Reinhardt’s marriage eventually ended and, with the help of Orth, and Joan Fabian, who worked with the county Department of Corrections, Reinhardt entered a domestic-abuse program through the Amherst H. Wilder Foundation in St. Paul in 1985.
“I had made the comment that maybe if I ever ran for anything, it would be county commissioner, because of my experience with Bob Orth and knowing that this is where you can really make a difference in people’s lives,” Reinhardt said.
She eventually remarried and has been with her husband James Patrick “J.P.” Barone for more than 33 years. Barone also adopted Reinhardt’s two sons from her previous marriage.
In 1996, she filed to run against 22-year commissioner and then-County Board Chairman Hal Norgard. At the time, Reinhardt worked for the Minnesota Office of Environmental Assistance as a problem materials coordinator and had been active on county advisory committees.
She was one of four challengers for Norgard’s seat, who had been on the board since 1974. Despite any earlier doubts Reinhardt might have had, she defeated Norgard by 836 votes, giving Ramsey County a majority-woman board of commissioners for the first time in its history and seemingly only the second such agency with a woman majority in the state.
At the time Reinhardt started in 1997, commissioners oversaw a budget of nearly $400 million.
That same year, she received her bachelor’s degree in business from Metropolitan State University, the only one in her family to receive a university degree, Reinhardt said. She would eventually go on to receive her master’s degree in business administration through Metropolitan State University and a doctorate degree in public administration from Hamline University.
A passion for Reinhardt in her time as commissioner has been the environment and waste-to-energy initiatives.
She’s been active on the Ramsey/Washington Recycling and Energy Board, and in other environmental partnerships. The county has been expanding a pilot food scrap recycling program in the suburbs of both Ramsey and Washington counties.
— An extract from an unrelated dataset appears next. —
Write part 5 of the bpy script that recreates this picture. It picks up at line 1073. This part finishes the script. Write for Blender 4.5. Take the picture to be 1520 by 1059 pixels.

Robot sorters collect compostable bags of organic waste from trash deposited at the Ramsey/Washington Recycling & Energy Center in Newport, a facility which had a ground breaking Reinhardt remembers attending around 40 years ago.
‘I want to thank you’
Reinhardt has chaired the county board three times and served in most other years as chair of its budget committee. District 3 Commissioner Trista Martinson, whose original term expired at the end of 2026 and had served as board chair starting in 2022, left the board in August to lead Ramsey/Washington Recycling & Energy. Martinson had represented the district since 2019. The race for District 3 will be decided by special election on Feb. 11.
District 5 Commissioner and current board vice chair Rafael Ortega will take over as board chair with Reinhardt’s exit.
At one point, Martinson reminded Reinhardt that the District 7 commissioner was on more than 30 committees.
Residents don’t often see all the work that leads up to when county boards take action on various items, Reinhardt said.
“This meeting is the culmination of all the work that comes before it. And so sometimes people look at all the items and pass and don’t recognize or realize just how much time goes into it,” Reinhardt said.
“I want to thank you for all of the time that we have labored over things and tried to figure out the best way to move forward, and then as a board, we made those decisions,” she said to board members and county officials present Tuesday.